Problem details >>
Transcribe the records below exactly as they appear.

--- start Task input ---

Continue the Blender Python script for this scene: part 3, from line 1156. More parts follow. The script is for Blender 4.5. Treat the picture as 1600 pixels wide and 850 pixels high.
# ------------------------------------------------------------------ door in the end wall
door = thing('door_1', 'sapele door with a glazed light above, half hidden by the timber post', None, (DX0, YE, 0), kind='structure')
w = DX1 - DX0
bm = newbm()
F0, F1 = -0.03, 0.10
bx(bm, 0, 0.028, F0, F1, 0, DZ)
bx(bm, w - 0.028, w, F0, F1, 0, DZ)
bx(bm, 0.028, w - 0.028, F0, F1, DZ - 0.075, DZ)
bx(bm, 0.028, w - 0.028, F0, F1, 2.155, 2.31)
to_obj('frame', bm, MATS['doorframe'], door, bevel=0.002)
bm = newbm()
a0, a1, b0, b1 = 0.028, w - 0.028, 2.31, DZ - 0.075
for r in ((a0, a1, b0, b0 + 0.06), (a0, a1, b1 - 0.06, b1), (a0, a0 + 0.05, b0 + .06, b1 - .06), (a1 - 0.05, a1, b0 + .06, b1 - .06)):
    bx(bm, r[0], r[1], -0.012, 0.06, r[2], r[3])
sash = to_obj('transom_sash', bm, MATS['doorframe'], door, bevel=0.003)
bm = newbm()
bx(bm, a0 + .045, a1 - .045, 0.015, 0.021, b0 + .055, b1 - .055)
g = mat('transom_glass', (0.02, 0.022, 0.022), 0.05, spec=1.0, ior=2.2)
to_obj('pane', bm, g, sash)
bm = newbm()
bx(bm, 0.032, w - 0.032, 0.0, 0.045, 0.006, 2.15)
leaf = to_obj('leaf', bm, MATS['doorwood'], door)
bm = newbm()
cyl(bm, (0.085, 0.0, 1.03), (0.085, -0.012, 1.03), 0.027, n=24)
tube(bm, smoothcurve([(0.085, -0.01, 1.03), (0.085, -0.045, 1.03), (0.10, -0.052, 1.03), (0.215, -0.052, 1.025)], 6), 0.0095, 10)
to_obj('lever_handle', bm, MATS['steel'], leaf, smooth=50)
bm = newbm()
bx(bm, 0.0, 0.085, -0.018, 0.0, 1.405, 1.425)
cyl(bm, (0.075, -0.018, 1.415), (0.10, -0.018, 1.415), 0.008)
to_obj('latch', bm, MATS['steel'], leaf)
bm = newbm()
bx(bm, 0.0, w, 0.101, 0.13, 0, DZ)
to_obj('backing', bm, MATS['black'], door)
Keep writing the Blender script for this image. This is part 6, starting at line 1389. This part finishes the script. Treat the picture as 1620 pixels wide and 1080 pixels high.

--- end Task input ---

Answer in full >>
Continue the Blender Python script for this scene: part 3, from line 1156. More parts follow. The script is for Blender 4.5. Treat the picture as 1600 pixels wide and 850 pixels high.
# ------------------------------------------------------------------ door in the end wall
door = thing('door_1', 'sapele door with a glazed light above, half hidden by the timber post', None, (DX0, YE, 0), kind='structure')
w = DX1 - DX0
bm = newbm()
F0, F1 = -0.03, 0.10
bx(bm, 0, 0.028, F0, F1, 0, DZ)
bx(bm, w - 0.028, w, F0, F1, 0, DZ)
bx(bm, 0.028, w - 0.028, F0, F1, DZ - 0.075, DZ)
bx(bm, 0.028, w - 0.028, F0, F1, 2.155, 2.31)
to_obj('frame', bm, MATS['doorframe'], door, bevel=0.002)
bm = newbm()
a0, a1, b0, b1 = 0.028, w - 0.028, 2.31, DZ - 0.075
for r in ((a0, a1, b0, b0 + 0.06), (a0, a1, b1 - 0.06, b1), (a0, a0 + 0.05, b0 + .06, b1 - .06), (a1 - 0.05, a1, b0 + .06, b1 - .06)):
    bx(bm, r[0], r[1], -0.012, 0.06, r[2], r[3])
sash = to_obj('transom_sash', bm, MATS['doorframe'], door, bevel=0.003)
bm = newbm()
bx(bm, a0 + .045, a1 - .045, 0.015, 0.021, b0 + .055, b1 - .055)
g = mat('transom_glass', (0.02, 0.022, 0.022), 0.05, spec=1.0, ior=2.2)
to_obj('pane', bm, g, sash)
bm = newbm()
bx(bm, 0.032, w - 0.032, 0.0, 0.045, 0.006, 2.15)
leaf = to_obj('leaf', bm, MATS['doorwood'], door)
bm = newbm()
cyl(bm, (0.085, 0.0, 1.03), (0.085, -0.012, 1.03), 0.027, n=24)
tube(bm, smoothcurve([(0.085, -0.01, 1.03), (0.085, -0.045, 1.03), (0.10, -0.052, 1.03), (0.215, -0.052, 1.025)], 6), 0.0095, 10)
to_obj('lever_handle', bm, MATS['steel'], leaf, smooth=50)
bm = newbm()
bx(bm, 0.0, 0.085, -0.018, 0.0, 1.405, 1.425)
cyl(bm, (0.075, -0.018, 1.415), (0.10, -0.018, 1.415), 0.008)
to_obj('latch', bm, MATS['steel'], leaf)
bm = newbm()
bx(bm, 0.0, w, 0.101, 0.13, 0, DZ)
to_obj('backing', bm, MATS['black'], door)
Keep writing the Blender script for this image. This is part 6, starting at line 1389. This part finishes the script. Treat the picture as 1620 pixels wide and 1080 pixels high.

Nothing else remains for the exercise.